There are extremists on both sides of the debate. Aside from them, the vast majority, I suspect, simply want a method for evaluating the inclusion of an article that's less time consuming, produces a less weighty page to read, and produces less in the way of flames.
There should, as other contributors have noted, be a method whereby obvious keep candidates and pages that should have been speedy deleted can be removed quickly, rather than clogging things up.
-Matt (User:Morven)
On Sun, 5 Sep 2004 16:18:12 +1000, Rebecca misfitgirl@gmail.com wrote:
The very essence of what makes Wikipedia work is consensus. It concerns me that a handful of inclusionists, who realise that their views are not shared by the majority of the community, simply turn to claiming that "VFD is broken", because it does not get their desired results.
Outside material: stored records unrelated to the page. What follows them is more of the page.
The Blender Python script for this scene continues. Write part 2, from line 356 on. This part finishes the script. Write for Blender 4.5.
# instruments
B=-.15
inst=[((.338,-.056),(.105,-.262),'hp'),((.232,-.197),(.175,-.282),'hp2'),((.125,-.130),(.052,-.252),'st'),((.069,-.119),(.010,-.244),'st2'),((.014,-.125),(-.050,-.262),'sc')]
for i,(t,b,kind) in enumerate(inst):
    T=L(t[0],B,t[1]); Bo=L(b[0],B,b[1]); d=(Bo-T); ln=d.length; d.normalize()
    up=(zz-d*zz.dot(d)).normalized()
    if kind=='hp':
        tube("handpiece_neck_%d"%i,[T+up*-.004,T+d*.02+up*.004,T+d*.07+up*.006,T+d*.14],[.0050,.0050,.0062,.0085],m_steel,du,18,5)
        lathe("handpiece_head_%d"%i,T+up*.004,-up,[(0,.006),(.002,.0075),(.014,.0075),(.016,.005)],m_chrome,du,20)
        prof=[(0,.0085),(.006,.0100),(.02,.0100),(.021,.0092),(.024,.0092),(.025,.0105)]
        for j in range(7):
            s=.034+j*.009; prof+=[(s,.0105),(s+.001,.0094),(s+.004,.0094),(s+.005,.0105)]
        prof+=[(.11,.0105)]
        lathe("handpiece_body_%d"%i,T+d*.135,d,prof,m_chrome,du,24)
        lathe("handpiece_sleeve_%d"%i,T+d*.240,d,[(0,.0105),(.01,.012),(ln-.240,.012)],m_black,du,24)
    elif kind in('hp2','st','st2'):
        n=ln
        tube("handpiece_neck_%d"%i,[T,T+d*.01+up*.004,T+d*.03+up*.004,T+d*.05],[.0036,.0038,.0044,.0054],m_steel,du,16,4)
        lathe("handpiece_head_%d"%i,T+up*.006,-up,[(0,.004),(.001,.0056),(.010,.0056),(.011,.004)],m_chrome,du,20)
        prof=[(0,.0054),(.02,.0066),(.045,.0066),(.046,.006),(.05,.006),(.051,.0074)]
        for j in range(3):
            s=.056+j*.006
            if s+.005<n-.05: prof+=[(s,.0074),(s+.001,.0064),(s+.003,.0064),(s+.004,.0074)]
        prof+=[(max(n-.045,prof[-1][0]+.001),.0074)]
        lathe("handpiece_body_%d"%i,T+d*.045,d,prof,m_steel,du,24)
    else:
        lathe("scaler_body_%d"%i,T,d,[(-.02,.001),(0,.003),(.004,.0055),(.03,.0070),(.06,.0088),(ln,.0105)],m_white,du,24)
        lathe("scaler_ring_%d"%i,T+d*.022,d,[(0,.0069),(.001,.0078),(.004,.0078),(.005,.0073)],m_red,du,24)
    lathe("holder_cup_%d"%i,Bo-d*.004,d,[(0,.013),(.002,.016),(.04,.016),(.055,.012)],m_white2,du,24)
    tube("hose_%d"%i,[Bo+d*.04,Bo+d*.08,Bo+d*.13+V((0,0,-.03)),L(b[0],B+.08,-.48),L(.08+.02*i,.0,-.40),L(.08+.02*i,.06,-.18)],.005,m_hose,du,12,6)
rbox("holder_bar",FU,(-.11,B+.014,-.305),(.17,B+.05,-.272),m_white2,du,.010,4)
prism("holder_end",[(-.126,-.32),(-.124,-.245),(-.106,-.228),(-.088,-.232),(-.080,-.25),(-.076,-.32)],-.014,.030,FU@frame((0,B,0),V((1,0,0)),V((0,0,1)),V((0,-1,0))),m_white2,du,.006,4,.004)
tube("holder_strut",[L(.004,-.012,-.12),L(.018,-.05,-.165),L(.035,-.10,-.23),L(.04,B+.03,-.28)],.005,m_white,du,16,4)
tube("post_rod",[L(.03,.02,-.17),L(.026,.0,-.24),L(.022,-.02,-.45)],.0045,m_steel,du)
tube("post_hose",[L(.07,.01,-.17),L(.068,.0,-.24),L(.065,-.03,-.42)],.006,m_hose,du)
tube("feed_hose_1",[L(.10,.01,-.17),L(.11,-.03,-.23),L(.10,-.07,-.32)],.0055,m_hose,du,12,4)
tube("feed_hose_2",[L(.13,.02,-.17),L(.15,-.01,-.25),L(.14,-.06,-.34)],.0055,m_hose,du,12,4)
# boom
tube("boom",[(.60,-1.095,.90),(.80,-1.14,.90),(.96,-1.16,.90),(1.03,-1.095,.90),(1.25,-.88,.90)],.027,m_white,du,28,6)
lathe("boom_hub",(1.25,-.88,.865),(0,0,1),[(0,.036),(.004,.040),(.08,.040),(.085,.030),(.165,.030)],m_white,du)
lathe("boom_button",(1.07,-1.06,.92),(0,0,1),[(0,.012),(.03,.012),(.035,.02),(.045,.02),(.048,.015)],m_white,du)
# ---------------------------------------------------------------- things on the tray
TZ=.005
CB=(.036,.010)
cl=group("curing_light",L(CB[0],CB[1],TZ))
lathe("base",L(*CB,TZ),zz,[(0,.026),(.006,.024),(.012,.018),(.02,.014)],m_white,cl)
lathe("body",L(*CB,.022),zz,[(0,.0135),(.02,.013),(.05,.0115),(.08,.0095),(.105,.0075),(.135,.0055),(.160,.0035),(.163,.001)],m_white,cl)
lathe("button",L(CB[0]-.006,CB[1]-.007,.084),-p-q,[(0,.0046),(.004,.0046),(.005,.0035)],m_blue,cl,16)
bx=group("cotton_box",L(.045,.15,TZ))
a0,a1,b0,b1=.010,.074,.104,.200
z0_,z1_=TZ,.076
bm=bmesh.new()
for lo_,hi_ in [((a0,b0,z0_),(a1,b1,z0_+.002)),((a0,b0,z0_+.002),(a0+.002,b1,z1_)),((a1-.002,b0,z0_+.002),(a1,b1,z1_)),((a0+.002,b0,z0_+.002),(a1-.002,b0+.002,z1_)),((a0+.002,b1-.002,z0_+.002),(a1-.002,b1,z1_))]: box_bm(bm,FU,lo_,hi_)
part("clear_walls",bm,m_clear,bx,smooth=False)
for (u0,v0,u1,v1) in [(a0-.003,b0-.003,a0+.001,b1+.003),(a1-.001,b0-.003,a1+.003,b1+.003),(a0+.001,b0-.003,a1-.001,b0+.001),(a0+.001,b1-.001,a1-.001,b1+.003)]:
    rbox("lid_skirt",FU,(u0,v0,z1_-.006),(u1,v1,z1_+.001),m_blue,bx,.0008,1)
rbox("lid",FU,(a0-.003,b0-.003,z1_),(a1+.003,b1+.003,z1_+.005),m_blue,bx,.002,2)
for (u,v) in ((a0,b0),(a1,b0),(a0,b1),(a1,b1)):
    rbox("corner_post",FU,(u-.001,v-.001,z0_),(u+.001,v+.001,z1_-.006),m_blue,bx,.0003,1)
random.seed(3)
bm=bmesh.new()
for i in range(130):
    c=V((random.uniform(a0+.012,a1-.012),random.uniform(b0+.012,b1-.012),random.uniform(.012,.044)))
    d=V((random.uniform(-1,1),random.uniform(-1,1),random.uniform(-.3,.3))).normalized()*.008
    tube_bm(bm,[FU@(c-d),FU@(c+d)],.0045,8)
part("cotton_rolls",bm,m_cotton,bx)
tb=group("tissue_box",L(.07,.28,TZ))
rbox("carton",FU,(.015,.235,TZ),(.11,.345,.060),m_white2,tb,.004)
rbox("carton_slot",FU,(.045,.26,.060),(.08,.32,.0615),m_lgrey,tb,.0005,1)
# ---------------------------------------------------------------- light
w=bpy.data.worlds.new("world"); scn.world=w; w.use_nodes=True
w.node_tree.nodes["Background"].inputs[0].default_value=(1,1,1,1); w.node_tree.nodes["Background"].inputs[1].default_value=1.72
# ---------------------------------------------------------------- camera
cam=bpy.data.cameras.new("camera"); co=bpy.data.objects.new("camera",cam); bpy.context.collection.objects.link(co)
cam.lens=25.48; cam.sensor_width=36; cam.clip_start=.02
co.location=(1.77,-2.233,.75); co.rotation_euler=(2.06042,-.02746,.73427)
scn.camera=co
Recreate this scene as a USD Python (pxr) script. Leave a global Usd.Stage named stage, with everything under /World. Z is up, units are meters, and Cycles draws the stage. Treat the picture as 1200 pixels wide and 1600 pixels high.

People have put things on VFD before that I've agreed with. I've argued a case that they shouldn't be deleted, and it's very rare that such an article has then gone ahead and be deleted. If you put up an argument, and the majority *still* think that it should be deleted, then tough. That's the way it works.
VFD *is* growing too large to be maintainable, but that's a result of our continued growth, rather than some evil plan by the deletionists to go on an annihilating spree. A solution to that needs to be found, and I'm not sure what, but allowing junk to remain in the pedia is not the answer.